Rather, it is a gradual shift (happening little by little– there is not a single moment of mental shift in which a person suddenly becomes modern) based on changing group experiences giving birth to new conceptions of self in relation to the world; it a self-perpetuating reality unto itself. While an entrance to modernity can be especially marked by, or apparent in, certain events, it cannot be directly tied to a very specific date or year as Lerner tries to do by saying ‘they had entered History” in the summer of 1950.

Entering Modernity

In my understanding, the use of the term ‘modernity’ necessarily suggests an other, as it emerged as label to mark what was viewed as a distinct break from the past in the late 1800s, characterized in part by increasing industrialization and urbanization and the worldview that this sparked, one of greater individualism and a heightened sense of humanity’s ability to control their environment. The term differentiated this qualitatively new kind of existence from the ‘traditional’ way of life and conception of the world that had been commonplace till that point. My first read of what we’re pursuing, then, is that the idea of modernity can suggest a unidirectional path towards ‘progress,’ as it implies that the one fairly specific conception of the world is the only one that is truly modern, or more fully developed.

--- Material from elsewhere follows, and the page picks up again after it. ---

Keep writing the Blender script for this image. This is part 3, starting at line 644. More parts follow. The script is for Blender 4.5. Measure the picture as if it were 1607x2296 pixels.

These differing mentalities are exemplified in descriptions of the Grocer and of the Chief. When Tosun asks the Chief what topics villagers ask his advice on, he replies that they speak with him “about all that I or you could imagine,” and describes this as being anything from handling their wife to curing their sick cow. Lerner describes these two examples as illustrating the traditional, saying they are “the species that the villager has most to do with in his daily round of life.” The Grocer’s field of knowledge, by contrast, reaches beyond this non-modern village life, and his desires for life outside the village are seen as breaks with the “old code.” Lerner implies that the Grocer had been farther along a path towards modernity that the Chief and the village later followed by wondering if the Chief had learned anything from the Grocer, and saying that the Grocer was a man whose “psychic antennae were endlessly seeking the new future here and now,” whereas the Chief merely adapted to it as it came.